Though booth babes have emerged as a flash point in debates over sexism in tech, the debate may distract from more serious issues in the industry, says Nina Huntemann, a media studies professor at Suffolk University. People who think banning booth babes solves the problem are missing the point, she said.

“If the industry wants to take the issue of women in games seriously, they shouldn’t be concerned about booth babes at all,” Huntemann said. “They should be concerned about hiring more developers and promoting women in the industry.”

Gaming a holdout
At this year’s tech conferences, big companies seemed to be making new efforts to diversify their staffs and speakers. Female executives at Apple spoke for the first time ever at the company’s Worldwide Developers Conference keynote in June. And in two years, Google nearly tripled the percentage of women who attended its developers conference by making a conscious effort to recruit them.
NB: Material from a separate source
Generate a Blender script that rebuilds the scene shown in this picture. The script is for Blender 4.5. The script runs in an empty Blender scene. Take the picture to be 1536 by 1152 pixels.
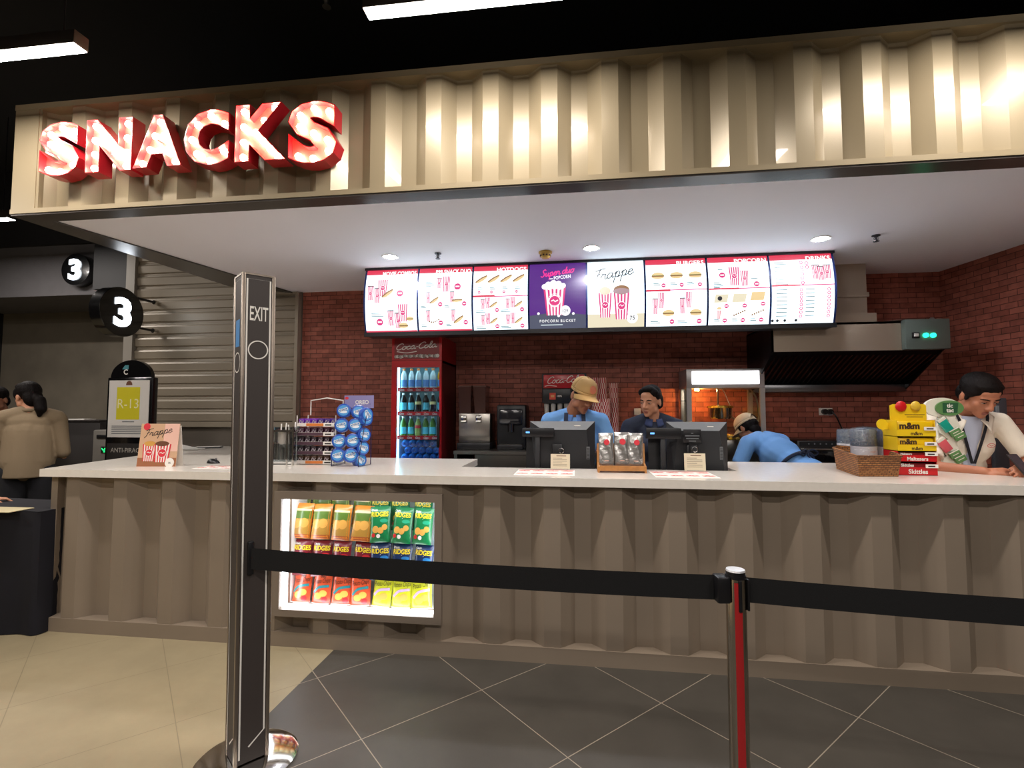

But gaming may be a holdout for sexism. Over the last year, the gaming world has been polarized by the fight over Gamergate — a culture war between those who want gaming to be more inclusive of women and minorities and others who don’t want things to change.

Despite criticism from activists, games still include few female characters — and those that do appear wear tight, revealing clothes.

Plenty of gamers, women included, aren’t troubled by such depictions. Stephanie Wright, a restaurant manager and actress hired to wear a tight-fitting, midriff-baring top and skirt to dress as Blood Moon Lotus from the game “King of Wushu” at E3, finds joy in her side job.

What does she say to critics who want women at conventions to be more covered up? “I would tell them to lighten up,” Wright said. “I’m having fun.”